Actual Ruger fully-automatic Mini-14 style weapons are known as the AC-556. When the creation of select-fire weapons for civilian use ended in 1986 - the Ruger AC556 became the very last transferrable machine gun to be serviced by the factory that created it. Since machine guns are not limited to the 16 inch barrel rule applied to all rifles in the United States - the AC-556 is recognizable instantly by its much shorter barrel. Actual AC-556 rifles were used in one episode of "The A-Team".

Uzi carbine was used on "The A-Team" by many bad guys.

Quite often variants of the famous UZI submachine gun were seen on the television show. What is unique about the UZI on "The A-Team" compared to the movies of the same era - is that typically the UZI CARBINE was used and not a real UZI submachine gun or select-fire conversion. This can be discerned from the long barrel and or long flash hider still seen in place on the firearm. By federal law, the Uzi Carbine must retain a rather funky looking 16 inch barrel to be legal. Without proper class III paperwork, the shorter and correct short barrel cannot be used.

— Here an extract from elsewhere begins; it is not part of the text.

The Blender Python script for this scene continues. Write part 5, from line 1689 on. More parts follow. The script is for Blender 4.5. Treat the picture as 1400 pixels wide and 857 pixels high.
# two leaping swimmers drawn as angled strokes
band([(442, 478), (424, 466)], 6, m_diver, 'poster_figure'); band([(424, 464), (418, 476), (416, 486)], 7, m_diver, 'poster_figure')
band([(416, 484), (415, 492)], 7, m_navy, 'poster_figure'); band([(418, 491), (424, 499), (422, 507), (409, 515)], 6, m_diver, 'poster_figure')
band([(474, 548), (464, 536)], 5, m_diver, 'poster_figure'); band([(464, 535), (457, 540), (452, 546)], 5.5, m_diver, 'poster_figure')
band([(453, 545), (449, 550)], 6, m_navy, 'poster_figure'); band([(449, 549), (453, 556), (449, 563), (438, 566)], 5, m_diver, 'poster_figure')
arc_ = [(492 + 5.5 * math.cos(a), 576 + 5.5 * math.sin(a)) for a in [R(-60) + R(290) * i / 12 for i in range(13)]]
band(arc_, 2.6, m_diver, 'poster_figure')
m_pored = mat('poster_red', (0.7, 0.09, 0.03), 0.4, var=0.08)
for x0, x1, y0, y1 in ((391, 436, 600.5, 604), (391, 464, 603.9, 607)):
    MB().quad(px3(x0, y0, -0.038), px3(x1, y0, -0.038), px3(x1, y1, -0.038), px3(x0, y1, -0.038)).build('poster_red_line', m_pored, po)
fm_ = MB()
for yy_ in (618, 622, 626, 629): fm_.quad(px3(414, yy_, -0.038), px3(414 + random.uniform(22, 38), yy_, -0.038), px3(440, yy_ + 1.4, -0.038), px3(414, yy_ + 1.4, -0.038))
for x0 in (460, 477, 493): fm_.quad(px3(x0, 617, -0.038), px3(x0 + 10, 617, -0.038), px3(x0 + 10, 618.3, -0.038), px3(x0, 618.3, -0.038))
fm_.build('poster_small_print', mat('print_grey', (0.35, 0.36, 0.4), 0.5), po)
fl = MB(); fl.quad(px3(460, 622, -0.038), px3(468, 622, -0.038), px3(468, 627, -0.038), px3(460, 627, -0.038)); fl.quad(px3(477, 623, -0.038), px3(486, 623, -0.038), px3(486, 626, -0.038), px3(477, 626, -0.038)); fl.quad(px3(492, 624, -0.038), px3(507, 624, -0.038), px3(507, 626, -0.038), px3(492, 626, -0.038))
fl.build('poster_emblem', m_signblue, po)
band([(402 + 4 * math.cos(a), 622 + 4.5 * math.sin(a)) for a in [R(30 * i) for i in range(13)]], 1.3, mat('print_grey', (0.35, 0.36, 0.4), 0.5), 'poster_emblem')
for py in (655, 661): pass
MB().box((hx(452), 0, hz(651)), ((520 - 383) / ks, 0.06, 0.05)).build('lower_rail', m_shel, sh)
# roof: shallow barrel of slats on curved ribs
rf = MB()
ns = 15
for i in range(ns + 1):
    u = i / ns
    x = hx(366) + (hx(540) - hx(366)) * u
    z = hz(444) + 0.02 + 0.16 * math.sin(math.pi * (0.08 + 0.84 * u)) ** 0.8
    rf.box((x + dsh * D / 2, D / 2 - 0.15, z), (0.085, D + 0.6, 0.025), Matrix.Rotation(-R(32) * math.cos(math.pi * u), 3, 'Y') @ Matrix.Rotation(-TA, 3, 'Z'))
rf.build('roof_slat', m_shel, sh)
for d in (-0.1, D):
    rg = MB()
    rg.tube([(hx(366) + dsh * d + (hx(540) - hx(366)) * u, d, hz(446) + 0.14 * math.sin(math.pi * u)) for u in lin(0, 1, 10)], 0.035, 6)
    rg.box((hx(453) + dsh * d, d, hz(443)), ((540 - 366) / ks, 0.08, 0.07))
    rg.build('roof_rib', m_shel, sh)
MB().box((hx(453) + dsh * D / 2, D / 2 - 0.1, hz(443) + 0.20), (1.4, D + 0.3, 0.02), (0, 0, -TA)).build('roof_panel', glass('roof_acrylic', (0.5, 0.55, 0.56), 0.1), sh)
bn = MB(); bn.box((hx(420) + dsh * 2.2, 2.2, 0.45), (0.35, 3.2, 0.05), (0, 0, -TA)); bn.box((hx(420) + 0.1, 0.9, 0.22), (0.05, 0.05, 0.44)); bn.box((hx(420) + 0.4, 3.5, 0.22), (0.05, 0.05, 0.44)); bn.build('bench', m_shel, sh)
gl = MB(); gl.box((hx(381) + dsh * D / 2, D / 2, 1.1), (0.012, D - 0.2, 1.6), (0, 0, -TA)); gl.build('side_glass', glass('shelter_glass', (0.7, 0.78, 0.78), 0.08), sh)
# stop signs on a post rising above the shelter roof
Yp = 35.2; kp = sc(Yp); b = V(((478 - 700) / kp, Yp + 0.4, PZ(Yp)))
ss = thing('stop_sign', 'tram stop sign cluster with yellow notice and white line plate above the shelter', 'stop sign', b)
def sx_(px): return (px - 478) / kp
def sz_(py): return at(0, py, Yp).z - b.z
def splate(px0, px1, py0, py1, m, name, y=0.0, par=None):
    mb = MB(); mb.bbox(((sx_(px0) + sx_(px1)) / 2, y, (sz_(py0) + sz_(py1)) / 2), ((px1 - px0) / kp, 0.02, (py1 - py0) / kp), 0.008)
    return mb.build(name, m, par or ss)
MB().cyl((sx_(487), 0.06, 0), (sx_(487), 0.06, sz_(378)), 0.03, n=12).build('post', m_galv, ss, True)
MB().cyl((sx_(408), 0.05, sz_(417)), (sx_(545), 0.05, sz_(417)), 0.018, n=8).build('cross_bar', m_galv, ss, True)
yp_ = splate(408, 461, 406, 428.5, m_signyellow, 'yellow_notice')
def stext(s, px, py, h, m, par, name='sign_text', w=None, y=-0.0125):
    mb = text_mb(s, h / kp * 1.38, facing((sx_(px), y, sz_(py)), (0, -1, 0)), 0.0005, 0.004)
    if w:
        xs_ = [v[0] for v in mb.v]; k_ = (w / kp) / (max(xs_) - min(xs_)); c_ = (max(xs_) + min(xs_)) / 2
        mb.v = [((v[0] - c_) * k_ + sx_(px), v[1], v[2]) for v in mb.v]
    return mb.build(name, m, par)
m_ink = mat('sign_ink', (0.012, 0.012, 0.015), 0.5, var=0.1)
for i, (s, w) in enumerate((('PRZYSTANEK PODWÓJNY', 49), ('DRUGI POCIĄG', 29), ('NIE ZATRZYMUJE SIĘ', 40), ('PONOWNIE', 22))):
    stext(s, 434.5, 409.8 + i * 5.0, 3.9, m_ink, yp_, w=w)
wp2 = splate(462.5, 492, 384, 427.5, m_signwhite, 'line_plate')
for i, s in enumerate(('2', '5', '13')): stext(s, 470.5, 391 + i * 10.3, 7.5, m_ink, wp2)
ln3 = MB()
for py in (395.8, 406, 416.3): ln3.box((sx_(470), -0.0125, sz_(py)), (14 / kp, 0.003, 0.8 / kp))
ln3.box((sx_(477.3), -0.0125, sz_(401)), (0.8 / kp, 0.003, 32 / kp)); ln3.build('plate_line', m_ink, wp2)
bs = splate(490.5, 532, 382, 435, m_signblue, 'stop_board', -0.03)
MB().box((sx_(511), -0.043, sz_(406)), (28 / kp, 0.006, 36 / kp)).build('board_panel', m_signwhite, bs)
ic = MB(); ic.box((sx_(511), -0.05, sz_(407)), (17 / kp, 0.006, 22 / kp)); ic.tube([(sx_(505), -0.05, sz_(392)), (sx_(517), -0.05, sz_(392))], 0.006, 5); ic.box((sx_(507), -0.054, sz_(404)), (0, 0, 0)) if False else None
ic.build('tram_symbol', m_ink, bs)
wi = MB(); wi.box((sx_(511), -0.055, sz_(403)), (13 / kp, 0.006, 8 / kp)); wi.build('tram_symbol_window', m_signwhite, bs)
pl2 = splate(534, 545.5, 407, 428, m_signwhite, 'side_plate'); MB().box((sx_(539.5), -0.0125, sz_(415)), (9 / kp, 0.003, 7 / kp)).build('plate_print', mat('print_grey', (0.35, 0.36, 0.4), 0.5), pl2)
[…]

A running theme of the A-Team screen-used weapons seems to be that using true full auto weapons was avoided if at all possible. This could have been due to rental costs and legal paperwork wrangling. Remember the show was filmed in California, not the most gun-friendly of the 50 states.

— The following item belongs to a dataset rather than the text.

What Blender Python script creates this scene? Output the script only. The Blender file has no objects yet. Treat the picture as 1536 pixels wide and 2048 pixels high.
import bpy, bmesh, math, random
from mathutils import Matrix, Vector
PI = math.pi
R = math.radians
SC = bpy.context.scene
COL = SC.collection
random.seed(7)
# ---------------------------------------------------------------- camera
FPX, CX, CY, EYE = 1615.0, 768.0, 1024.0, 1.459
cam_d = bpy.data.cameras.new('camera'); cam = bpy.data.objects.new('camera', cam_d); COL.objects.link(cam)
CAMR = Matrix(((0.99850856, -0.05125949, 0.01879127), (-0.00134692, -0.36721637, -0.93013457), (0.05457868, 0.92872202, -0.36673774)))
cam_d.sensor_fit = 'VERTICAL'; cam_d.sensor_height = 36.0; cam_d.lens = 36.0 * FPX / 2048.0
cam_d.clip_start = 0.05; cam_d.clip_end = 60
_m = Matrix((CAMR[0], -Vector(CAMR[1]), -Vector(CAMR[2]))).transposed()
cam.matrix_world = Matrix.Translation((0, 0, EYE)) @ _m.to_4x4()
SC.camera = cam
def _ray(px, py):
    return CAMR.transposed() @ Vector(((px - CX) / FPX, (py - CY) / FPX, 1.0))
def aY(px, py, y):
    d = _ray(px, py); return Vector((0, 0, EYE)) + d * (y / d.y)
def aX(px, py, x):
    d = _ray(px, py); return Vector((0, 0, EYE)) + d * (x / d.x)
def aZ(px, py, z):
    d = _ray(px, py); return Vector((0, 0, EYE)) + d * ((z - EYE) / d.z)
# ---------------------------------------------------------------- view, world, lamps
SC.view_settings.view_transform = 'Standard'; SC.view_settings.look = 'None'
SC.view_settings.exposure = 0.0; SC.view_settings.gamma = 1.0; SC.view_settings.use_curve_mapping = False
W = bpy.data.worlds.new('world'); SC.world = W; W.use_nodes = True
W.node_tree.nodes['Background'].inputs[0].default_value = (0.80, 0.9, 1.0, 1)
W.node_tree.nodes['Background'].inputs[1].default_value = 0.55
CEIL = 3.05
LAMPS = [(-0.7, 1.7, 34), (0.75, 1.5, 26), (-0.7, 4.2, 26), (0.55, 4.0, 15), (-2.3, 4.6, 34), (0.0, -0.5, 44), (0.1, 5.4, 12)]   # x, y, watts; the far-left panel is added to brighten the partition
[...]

Team Leader Hannibal Smith used a Smith and Wesson 639

The team leader has to stand apart from the crowd. This was certainly true of Hannibal Smith, who was most often seen packing a stainless steel Smith & Wesson model 639 9mm pistol. This was a second generation handgun and was chambered for 9mm. One of its most unusual features is that it was a single stack magazine, like a Colt 1911. The vast majority of 9mm pistols are designed to take advantage of the rounds small size and utilize a double stack magazine for high capacity. This gun likely was chosen due to the 9mm being the easiest caliber blank to procure for filming the television show.

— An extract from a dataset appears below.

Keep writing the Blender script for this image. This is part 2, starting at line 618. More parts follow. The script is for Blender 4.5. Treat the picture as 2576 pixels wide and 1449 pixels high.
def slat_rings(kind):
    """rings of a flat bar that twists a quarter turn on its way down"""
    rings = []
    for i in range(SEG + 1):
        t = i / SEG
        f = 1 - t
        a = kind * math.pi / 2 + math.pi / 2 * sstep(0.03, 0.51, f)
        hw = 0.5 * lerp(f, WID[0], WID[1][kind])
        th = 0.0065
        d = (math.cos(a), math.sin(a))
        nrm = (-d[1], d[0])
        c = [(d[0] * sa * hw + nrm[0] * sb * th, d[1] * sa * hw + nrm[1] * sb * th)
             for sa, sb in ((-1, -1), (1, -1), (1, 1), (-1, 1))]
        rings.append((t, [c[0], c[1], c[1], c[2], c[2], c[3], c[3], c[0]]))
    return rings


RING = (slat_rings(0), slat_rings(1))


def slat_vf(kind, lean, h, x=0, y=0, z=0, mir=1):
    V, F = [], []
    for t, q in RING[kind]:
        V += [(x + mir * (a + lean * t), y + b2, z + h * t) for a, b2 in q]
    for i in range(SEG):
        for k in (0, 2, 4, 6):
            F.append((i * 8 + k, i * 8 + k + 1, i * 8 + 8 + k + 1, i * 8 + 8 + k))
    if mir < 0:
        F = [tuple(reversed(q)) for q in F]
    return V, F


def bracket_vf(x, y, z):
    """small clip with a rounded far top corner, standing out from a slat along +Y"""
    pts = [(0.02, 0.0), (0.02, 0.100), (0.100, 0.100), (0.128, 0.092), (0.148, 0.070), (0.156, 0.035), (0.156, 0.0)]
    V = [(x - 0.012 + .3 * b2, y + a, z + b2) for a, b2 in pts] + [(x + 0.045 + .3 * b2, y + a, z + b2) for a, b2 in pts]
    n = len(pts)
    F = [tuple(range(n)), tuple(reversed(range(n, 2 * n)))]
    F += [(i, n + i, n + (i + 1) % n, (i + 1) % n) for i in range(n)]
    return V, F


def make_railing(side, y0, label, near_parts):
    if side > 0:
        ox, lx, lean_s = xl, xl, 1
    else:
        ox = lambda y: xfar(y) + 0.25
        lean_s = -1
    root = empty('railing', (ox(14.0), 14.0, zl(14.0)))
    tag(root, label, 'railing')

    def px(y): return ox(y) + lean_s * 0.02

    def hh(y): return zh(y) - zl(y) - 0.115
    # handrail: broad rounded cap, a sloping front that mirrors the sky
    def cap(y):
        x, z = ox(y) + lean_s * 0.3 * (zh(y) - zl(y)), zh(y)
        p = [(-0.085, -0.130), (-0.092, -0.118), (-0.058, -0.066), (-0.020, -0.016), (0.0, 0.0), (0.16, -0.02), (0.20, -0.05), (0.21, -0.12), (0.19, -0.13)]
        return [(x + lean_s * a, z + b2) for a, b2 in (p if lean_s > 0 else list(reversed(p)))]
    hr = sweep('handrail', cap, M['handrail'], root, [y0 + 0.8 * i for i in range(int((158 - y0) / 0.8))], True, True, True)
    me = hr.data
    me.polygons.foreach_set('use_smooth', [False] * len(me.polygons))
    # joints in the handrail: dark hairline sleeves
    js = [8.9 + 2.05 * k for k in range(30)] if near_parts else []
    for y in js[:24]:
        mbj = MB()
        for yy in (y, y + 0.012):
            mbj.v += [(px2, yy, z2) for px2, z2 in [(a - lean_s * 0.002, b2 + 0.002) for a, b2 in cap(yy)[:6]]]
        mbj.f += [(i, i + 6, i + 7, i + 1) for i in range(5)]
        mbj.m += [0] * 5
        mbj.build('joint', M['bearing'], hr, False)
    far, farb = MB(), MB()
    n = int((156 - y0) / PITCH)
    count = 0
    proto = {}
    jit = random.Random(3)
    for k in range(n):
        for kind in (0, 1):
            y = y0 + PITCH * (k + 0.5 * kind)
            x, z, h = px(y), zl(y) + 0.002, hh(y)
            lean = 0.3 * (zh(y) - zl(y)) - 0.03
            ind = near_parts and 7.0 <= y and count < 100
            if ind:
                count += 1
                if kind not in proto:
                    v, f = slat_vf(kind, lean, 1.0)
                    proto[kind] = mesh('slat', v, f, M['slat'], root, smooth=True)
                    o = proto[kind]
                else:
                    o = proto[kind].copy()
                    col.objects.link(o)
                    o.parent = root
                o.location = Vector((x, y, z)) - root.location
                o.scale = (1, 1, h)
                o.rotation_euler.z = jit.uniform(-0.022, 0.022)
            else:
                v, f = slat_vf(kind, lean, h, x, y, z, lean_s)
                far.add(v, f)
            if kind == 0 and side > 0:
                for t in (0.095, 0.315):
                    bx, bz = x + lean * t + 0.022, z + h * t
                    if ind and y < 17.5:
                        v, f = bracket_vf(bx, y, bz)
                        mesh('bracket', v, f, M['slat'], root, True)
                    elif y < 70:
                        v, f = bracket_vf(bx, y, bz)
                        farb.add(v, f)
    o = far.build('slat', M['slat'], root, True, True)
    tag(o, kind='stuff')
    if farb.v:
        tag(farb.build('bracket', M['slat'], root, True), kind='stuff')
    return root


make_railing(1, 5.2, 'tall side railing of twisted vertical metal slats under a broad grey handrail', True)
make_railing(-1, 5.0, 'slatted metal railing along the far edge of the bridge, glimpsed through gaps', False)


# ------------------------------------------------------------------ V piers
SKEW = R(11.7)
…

Hannibal Smith with his Smith and Wesson 9mm pistol

Bad guys on The A-Team occasionally toted HK 94s

Along with the UZI, baddies on "The A-Team" occasionally toted the Heckler & koch 94. This was a popular semi-automatic clone of the famous MP5 submachine gun, imported from Germany and sold to the public. Until May 1986, this guns could be legally converted to fully automatic to become MP5s. However, the guns seen on "The A-Team" were typically unconverted and appeared with the required 16 inch barrel - something that would have never been seen on an MP5.

Since these guns ceased import in the late 80s, most existing examples were converted to machine guns or registered short barreled rifles. Existing HK94s with the original long barrel intact can fetch up to $4,000 - and that is for a semi auto!

The army chasing the A-Team routinely carried the M-16s

Very early in the series, The A-Team carried the M-16. This likely proved not unique enough, as the Army that routinely chased them carried the same weapon - thus the use of the Mini-14 for the rest of the series. Apart from the Mini-14 it was the most widely seen weapon of the series.